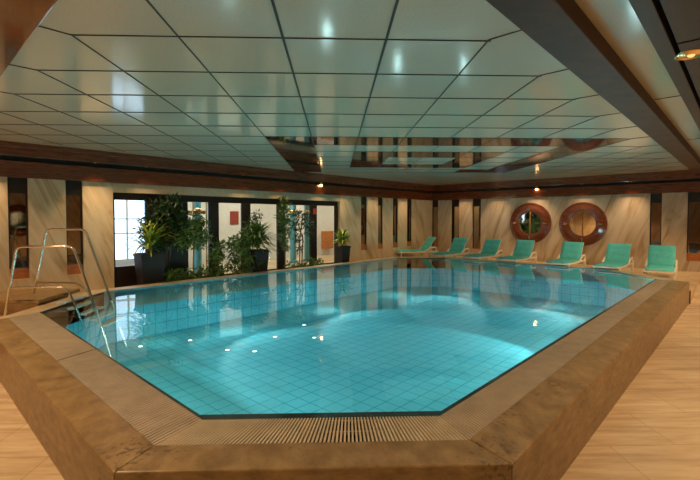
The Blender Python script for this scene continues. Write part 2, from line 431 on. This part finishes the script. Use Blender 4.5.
seg_wall('wall_left', 'u', [(a, b, .25, FB) for a, b in SLU] + [(3.5, 11.05, ZD, FB)], WV, (WN, WU + T), 0, 'wall_u')
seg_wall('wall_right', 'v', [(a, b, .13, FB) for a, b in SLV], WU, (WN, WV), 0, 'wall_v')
struct(MB().boxuv(WN, WU, WN - T, WN, ZL - .2, CH).build('wall_near_right', 'wall_u'))
struct(MB().boxuv(WN - T, WN, WN, WV, ZL - .2, CH).build('wall_near_left', 'wall_v'))
# ceiling
struct(MB().boxuv(WN - T, WU + 1.2, WN - T, 15.2, CH, CH + .12).build('ceiling', 'ceiling'))
# crown, gap, fascia on both far walls
cr = MB(); cr.boxuv(WN, WU - .16, WV - .16, WV, 2.73, 2.94); cr.boxuv(WU - .16, WU, WN, WV, 2.73, 2.94)
cr.boxuv(WN, WU - .22, WV - .22, WV, 2.90, CH); cr.boxuv(WU - .22, WU, WN, WV, 2.90, CH)
struct(cr.build('trim_1', 'mahogany', bevel=.01))
fa = MB(); fa.boxuv(WN, WU - .09, WV - .09, WV - .002, FB - .01, 2.64); fa.boxuv(WU - .09, WU - .002, WN, WV - .002, FB - .01, 2.64)
struct(fa.build('trim_2', 'mahogany', bevel=.008))
ga = MB(); ga.boxuv(WN, WU - .02, WV - .02, WV - .001, 2.62, 2.75); ga.boxuv(WU - .02, WU - .001, WN, WV - .02, 2.62, 2.75)
struct(ga.build('trim_3', 'black'))

# ceiling beams and outer ceilings
ZBM = 2.85
b = MB(); b.boxuv(WN, WU - .23, .90, 1.22, ZBM, CH - .001)
struct(b.build('ceiling_beam_right', 'beamwood', bevel=.008))
b = MB(); b.boxuv(.36, .73, 1.22, WV - .23, ZBM, CH - .001)
struct(b.build('ceiling_beam_left', 'mahogany', bevel=.008))
b = MB(); b.boxuv(WN, WU - .23, WN, .43, ZBM + .01, CH - .001); b.boxuv(WN, WU - .23, .46, .57, ZBM, CH - .001)
q = 0
struct(b.build('outer_ceiling_right', 'darkwood', bevel=.005))
b = MB()
for uu in (2.2, 4.2, 6.2, 8.2, 10.2): b.boxuv(uu, uu + .02, WN, .43, ZBM + .004, ZBM + .012)
struct(b.build('outer_ceiling_seams', 'black'))
b = MB(); b.boxuv(WN, .05, .57, WV - .23, ZBM + .01, CH - .001)
struct(b.build('outer_ceiling_left', 'darkwood'))

# seams between the enamelled panels
PT = .862; X0 = .431; Y0 = 3.61
sm = MB(); z0, z1 = CH - .007, CH - .0005
VM, UM = 1.62, 1.03
def inside(x, y): return (y - x) / S2 >= VM - .01 and (x + y) / S2 >= UM - .01 and (y - x) / S2 <= 10.35 and (x + y) / S2 <= 16.7 and y <= 14.05
def clip_line(p, d, L=30):
    ts = [t * .02 for t in range(int(-L / .02), int(L / .02)) if inside(p[0] + d[0] * t * .02, p[1] + d[1] * t * .02)]
    return (min(ts), max(ts)) if ts else None
for kx in range(-12, 14):
    x = X0 + PT * kx; c = clip_line((x, 0), (0, 1)); hw = .010 if kx in (-1, 0) else .006
    if c: sm.box(x - hw, x + hw, c[0], c[1], z0, z1)
for ky in range(-2, 13):
    y = Y0 + PT * ky
    if y > 14.1: continue
    c = clip_line((0, y), (1, 0))
    if c: sm.box(c[0], c[1], y - .006, y + .006, z0, z1)
for kx in range(0, 13):          # short mitre seams to the beams
    x = X0 + PT * kx; y = x + VM * S2
    p = Vector((x, y, (z0 + z1) / 2)); d = Vector((1, -1, 0)).normalized()
    sm.bar(p, p + d * (VM - 1.23), .012, .006)
    x = -X0 - PT * kx; y = -x + UM * S2
    if (y - x) / S2 < 10.3 and (y - x) / S2 > 1.3:
        p = Vector((x, y, (z0 + z1) / 2)); d = Vector((-1, -1, 0)).normalized()
        sm.bar(p, p + d * (UM - .74), .012, .006)
for uu in (6.6, 10.4): sm.boxuv(uu, uu + .015, .58, .89, z0, z1)
struct(sm.build('ceiling_seams', 'seam'))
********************
◆ WORK REQUIRED:
Write out the lines from the start of the material to the line with "struct(ga.build('trim_3', 'black'))", inclusive and exactly. Skip the pictures.

◆ SOLVED EXERCISE:
The Blender Python script for this scene continues. Write part 2, from line 431 on. This part finishes the script. Use Blender 4.5.
seg_wall('wall_left', 'u', [(a, b, .25, FB) for a, b in SLU] + [(3.5, 11.05, ZD, FB)], WV, (WN, WU + T), 0, 'wall_u')
seg_wall('wall_right', 'v', [(a, b, .13, FB) for a, b in SLV], WU, (WN, WV), 0, 'wall_v')
struct(MB().boxuv(WN, WU, WN - T, WN, ZL - .2, CH).build('wall_near_right', 'wall_u'))
struct(MB().boxuv(WN - T, WN, WN, WV, ZL - .2, CH).build('wall_near_left', 'wall_v'))
# ceiling
struct(MB().boxuv(WN - T, WU + 1.2, WN - T, 15.2, CH, CH + .12).build('ceiling', 'ceiling'))
# crown, gap, fascia on both far walls
cr = MB(); cr.boxuv(WN, WU - .16, WV - .16, WV, 2.73, 2.94); cr.boxuv(WU - .16, WU, WN, WV, 2.73, 2.94)
cr.boxuv(WN, WU - .22, WV - .22, WV, 2.90, CH); cr.boxuv(WU - .22, WU, WN, WV, 2.90, CH)
struct(cr.build('trim_1', 'mahogany', bevel=.01))
fa = MB(); fa.boxuv(WN, WU - .09, WV - .09, WV - .002, FB - .01, 2.64); fa.boxuv(WU - .09, WU - .002, WN, WV - .002, FB - .01, 2.64)
struct(fa.build('trim_2', 'mahogany', bevel=.008))
ga = MB(); ga.boxuv(WN, WU - .02, WV - .02, WV - .001, 2.62, 2.75); ga.boxuv(WU - .02, WU - .001, WN, WV - .02, 2.62, 2.75)
struct(ga.build('trim_3', 'black'))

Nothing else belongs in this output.